[Aim of the task]
State how many lines of the data contain the word "image", and write nothing besides the number.

─── Available data

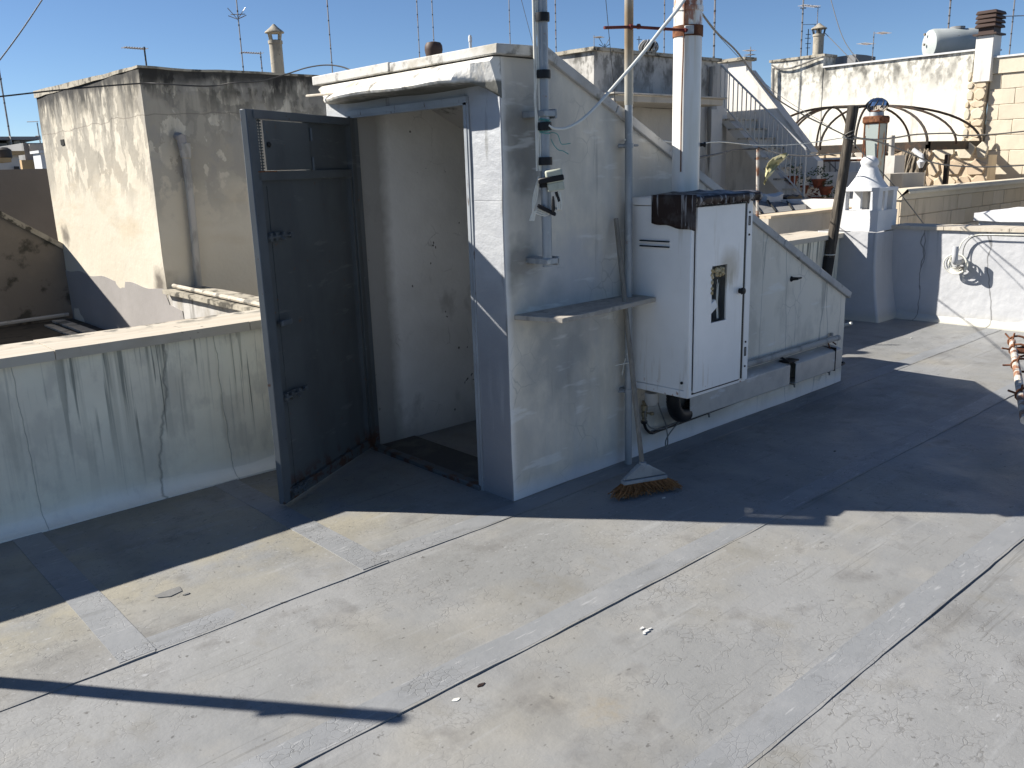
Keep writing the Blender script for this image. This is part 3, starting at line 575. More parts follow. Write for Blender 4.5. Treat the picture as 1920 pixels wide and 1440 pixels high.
m = MB(); g = []; nz = 8; ny2 = 14
for j in range(nz+1):
    for i in range(ny2+1):
        y = yA+(-.435-yA)*i/ny2; dep = .145+.004*math.sin(i*.9)+(.035*i/ny2)
        g.append((cx0-.014-.004*noise.noise(Vector((y*20, j, 3))), y, cz1+.014-dep*j/nz))
m.add(g, gridf(ny2, nz)); o = obj('side_flap', m, 'bitumen_dark', tar); s_ = o.modifiers.new('solid', 'SOLIDIFY'); s_.thickness = .005
m = MB(); g = []; nx3 = 60
for j in range(5):
    for i in range(nx3+1):
        x = cx0-.012+(cx1+.03-cx0+.012)*i/nx3; dep = .045+.014*noise.noise(Vector((x*30, 2, 1)))+.012*noise.noise(Vector((x*90, 5, 1)))
        g.append((x, -.445-.006*math.sin(j)+.004*noise.noise(Vector((x*25, j, 9))), cz1+.006-dep*j/4))
m.add(g, gridf(nx3, 4)); o = obj('front_lip', m, 'bitumen_dark', tar); s_ = o.modifiers.new('solid', 'SOLIDIFY'); s_.thickness = .006
m = MB()
for i in range(7):
    x = random.uniform(cx0+.02, cx1+.02); obj('drip', MB().tube([(x, -.449, cz1-.01), (x+.002, -.449, cz1-.035), (x, -.449, cz1-.035-random.uniform(.004, .018))], [.006, .004, .001], 6), 'bitumen_dark', tar)
# ================================================================== FLUE
fx, fy = 1.115, -.2
fl = thing('flue_pipe', 'tall thick white flue pipe streaked with rust standing on the cabinet', 'flue', (fx, fy, 1.5))
obj('pipe', MB().lathe((fx, fy, 1.48), [(.073, 0), (.072, .02), (.072, 3.2)], 40), 'flue_white', fl)
obj('joint_ring', MB().lathe((fx, fy, 2.40), [(.0722, -.012), (.0765, -.010), (.0765, .012), (.0722, .014)], 40), 'flue_white', fl)
obj('clamp_band', MB().lathe((fx, fy, 2.268), [(.0725, 0), (.077, 0), (.077, .052), (.0725, .052)], 40), 'rusty_steel', fl)
ff = Vector((CX-fx, CY-fy, 0)).normalized(); sd_ = Vector((-ff.y, ff.x, 0))
m = MB().obox(Vector((fx, fy, 2.268)), ff, sd_, UZ, (.074, -.016, .006), (.084, .03, .046)); obj('clamp_plate', m, 'galvanised_pipe', fl, bevel=.002)
m = MB(); pts = [Vector((fx, fy, 2.6-i*.1))+ff*.070+sd_*(.018-.002*math.sin(i*.7)+.0008*i)*-1 for i in range(11)]
m.tube([p+ff*.004 for p in pts], .0035, 6); obj('rusty_wire', m, 'rusty_steel', fl)
m = MB().tube([Vector((fx, fy, 2.26))+ff*.02+sd_*.02+Vector((.0, 0, 0)), ], .001, 3) if 0 else MB()
m.lathe(Vector((fx+.045, fy-.056, 1.735)), [(.010, 0), (.008, .018), (.014, .02), (.012, .03)], 8, (.7, -.7, 0)); obj('plug', m, 'black_rubber', fl)
# masts --------------------------------------------------------------
ax_, ay_ = .158, -.12
pa = thing('antenna_mast', 'shorter galvanised mast near the stairhead corner, cables and black tape on it', 'mast', (ax_, ay_, 1.2))
obj('tube', MB().lathe((ax_, ay_, 1.185), [(.0235, 0), (.0235, 2.4)], 20), 'galvanised_pipe', pa)
for z in (P(1028, 214, 1, ay_).z, P(1030, 490, 1, ay_).z):
    m = MB().box((ax_-.03, ay_-.03, z-.012), (ax_+.05, -.0, z+.016)).box((ax_+.04, ay_-.03, z-.02), (ax_+.055, ay_+.03, z+.022)); m.tube([(ax_+.03, ay_, z), (ax_+.07, ay_, z)], .012, 6)
    obj('wall_bracket', m, 'galvanised_pipe', pa, bevel=.003)
for py in (34, 140, 237, 302): 
    z = P(1026, py, 1, ay_).z; obj('tape_band', MB().lathe((ax_-.006, ay_-.006, z-.018), [(.0, 0), (.033, 0), (.034, .018), (.033, .036), (0, .036)], 14), 'black_tape', pa)
vd = Vector((-.66, -.75, 0)); vs_ = Vector((-.75, .66, 0))   # towards camera, towards image left
for k, (o1, rr) in enumerate(((.030, .0055), (.040, .005), (.022, .004))):
    c = Vector((ax_, ay_, 0))+vs_*o1+vd*.012
    zs = [3.5, 2.36, 2.2, 2.06, 1.95, 1.83, 1.72, 1.63]; wob = [0, 0, .004, 0, .012, 0, .003, -.004]
    obj('cable', MB().tube(catmull([c+vs_*wob[i]*(k == 0)+UZ*z for i, z in enumerate(zs)]), rr, 8), 'white_cable', pa)
bx = Vector((ax_, ay_, 0))-vs_*.035+vd*.05; ux_ = (-vs_*.97+UZ*.14).normalized(); uy_ = vd; uu = ux_.cross(uy_); uu = uu if uu.z > 0 else -uu
zb1 = P(1045, 330, 1, ay_-.04).z
m = MB().obox(bx+UZ*zb1, ux_, uy_, uu, (-.038, -.02, -.03), (.04, .022, .03)); obj('junction_box', m, 'box_plastic', pa, bevel=.008, seg=2)
m = MB().obox(bx+UZ*(zb1-.045), ux_, uy_, uu, (-.03, -.02, -.022), (.046, .02, .016)); obj('junction_box', m, 'box_plastic', pa, bevel=.004)
m = MB().obox(bx+UZ*(zb1-.008), ux_, uy_, uu, (-.073, -.024, -.016), (.045, .026, .010)); obj('tape_band', m, 'black_tape', pa, bevel=.004)
m = MB().lathe((ax_-.003, ay_-.003, zb1-.05), [(.0, 0), (.030, 0), (.031, .010), (.03, .022), (0, .022)], 14); obj('tape_band', m, 'black_tape', pa)
b0 = Vector((ax_, ay_, 0))+vs_*.033+vd*.02; b1 = bx-vs_*.01+UZ*(zb1-.07); zlow = P(1022, 403, 1, ay_-.02).z
for k in range(3):
    e = .008*k
    obj('cable_loop', MB().tube(catmull([b0+UZ*(zb1-.0), b0+vs_*(.012+e)+UZ*(zb1-.1), b0+vs_*(.045-e)+UZ*(zb1-.2), b0+vs_*(.028-e)+UZ*(zlow+.01+e), b0-vs_*.03+UZ*(zlow-.004+e), b0-vs_*(.07)+UZ*(zlow+.03), b1-vs_*(.006+e)+UZ*-.08, b1-vs_*e]), .0042, 8), 'white_cable', pa)
obj('tape_band', MB().obox(b0-vs_*.035+UZ*(zlow+.02)+vd*.01, (-vs_*.85-UZ*.45).normalized(), vd, (UZ-vs_*.4).normalized(), (-.05, -.014, -.008), (.045, .012, .010)), 'black_tape', pa, bevel=.004)
obj('connector', MB().lathe(b1+UZ*-.02+vs_*.015, [(.004, 0), (.007, -.02), (.009, -.06), (.003, -.075)], 8), 'black_rubber', pa)
obj('connector', MB().tube([b1, b1+UZ*-.045-vs_*.012], .008, 8), 'black_rubber', pa)
m = MB(); zt1 = P(1032, 240, 1, ay_).z
for k in range(7):
    a = [Vector((ax_, ay_, zt1-.02+.01*k+.006*math.sin(q+k)))+Vector((math.cos(q), math.sin(q), 0))*(.027+.003*(k % 2)) for q in [i*.5 for i in range(14)]]; m.tube(a, .0022, 5)
s0 = Vector((ax_+.02, ay_-.02, zt1-.02)); sx = -vs_
for pr in ([(0, 0), (.03, -.01), (.045, -.05), (.06, -.055), (.09, -.052)], [(0, -.03), (.015, -.06), (.035, -.08), (.055, -.085), (.08, -.10)]):
    m.tube(catmull([s0+sx*a+UZ*b for a, b in pr]), .002, 5)
obj('twine_lashing', m, 'teal_twine', pa)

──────

[Written reply]
2